_Task description:_
Please quote exactly the opening lines of the data, from the first line to the one where "col = scene.collection" appears.

_Material:_

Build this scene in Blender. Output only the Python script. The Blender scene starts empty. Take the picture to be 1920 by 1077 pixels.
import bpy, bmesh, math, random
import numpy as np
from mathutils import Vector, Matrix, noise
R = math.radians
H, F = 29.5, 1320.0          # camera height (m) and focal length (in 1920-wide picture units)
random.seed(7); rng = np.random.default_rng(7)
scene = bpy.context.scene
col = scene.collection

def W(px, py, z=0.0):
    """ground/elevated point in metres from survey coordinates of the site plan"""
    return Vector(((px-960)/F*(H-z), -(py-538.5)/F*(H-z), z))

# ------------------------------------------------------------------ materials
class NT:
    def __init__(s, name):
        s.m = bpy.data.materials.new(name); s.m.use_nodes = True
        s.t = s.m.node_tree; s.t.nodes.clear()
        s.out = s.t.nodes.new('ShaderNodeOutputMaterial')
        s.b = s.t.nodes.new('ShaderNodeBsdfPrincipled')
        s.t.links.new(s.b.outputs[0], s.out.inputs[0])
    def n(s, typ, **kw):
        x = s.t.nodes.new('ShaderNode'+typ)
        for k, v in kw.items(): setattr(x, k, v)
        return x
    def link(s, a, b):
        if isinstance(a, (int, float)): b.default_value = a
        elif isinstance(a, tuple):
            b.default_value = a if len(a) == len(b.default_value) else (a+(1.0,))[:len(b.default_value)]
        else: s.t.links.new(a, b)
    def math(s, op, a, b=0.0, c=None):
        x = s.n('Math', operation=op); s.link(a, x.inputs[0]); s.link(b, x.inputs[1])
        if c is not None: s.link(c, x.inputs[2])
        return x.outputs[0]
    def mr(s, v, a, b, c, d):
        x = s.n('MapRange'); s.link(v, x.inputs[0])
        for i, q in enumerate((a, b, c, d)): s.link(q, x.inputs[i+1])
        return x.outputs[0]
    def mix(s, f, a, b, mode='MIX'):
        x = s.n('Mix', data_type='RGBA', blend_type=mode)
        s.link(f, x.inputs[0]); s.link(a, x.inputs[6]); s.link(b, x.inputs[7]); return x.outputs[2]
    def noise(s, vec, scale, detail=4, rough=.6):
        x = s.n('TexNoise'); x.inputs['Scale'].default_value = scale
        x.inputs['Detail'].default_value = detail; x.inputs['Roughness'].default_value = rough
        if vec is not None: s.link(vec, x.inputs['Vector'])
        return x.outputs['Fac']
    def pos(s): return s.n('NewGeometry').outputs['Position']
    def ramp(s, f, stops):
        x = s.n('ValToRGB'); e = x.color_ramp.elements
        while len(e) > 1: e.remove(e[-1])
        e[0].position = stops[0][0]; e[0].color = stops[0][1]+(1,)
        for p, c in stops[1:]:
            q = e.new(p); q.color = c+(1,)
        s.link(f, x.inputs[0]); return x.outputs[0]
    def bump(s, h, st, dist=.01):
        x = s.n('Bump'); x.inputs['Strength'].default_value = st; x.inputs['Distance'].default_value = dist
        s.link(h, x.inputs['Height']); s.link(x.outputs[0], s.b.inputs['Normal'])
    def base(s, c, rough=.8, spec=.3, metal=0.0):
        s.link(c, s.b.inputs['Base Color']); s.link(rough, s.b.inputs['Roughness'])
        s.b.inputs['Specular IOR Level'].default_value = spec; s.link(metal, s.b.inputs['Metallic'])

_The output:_
Build this scene in Blender. Output only the Python script. The Blender scene starts empty. Take the picture to be 1920 by 1077 pixels.
import bpy, bmesh, math, random
import numpy as np
from mathutils import Vector, Matrix, noise
R = math.radians
H, F = 29.5, 1320.0          # camera height (m) and focal length (in 1920-wide picture units)
random.seed(7); rng = np.random.default_rng(7)
scene = bpy.context.scene
col = scene.collection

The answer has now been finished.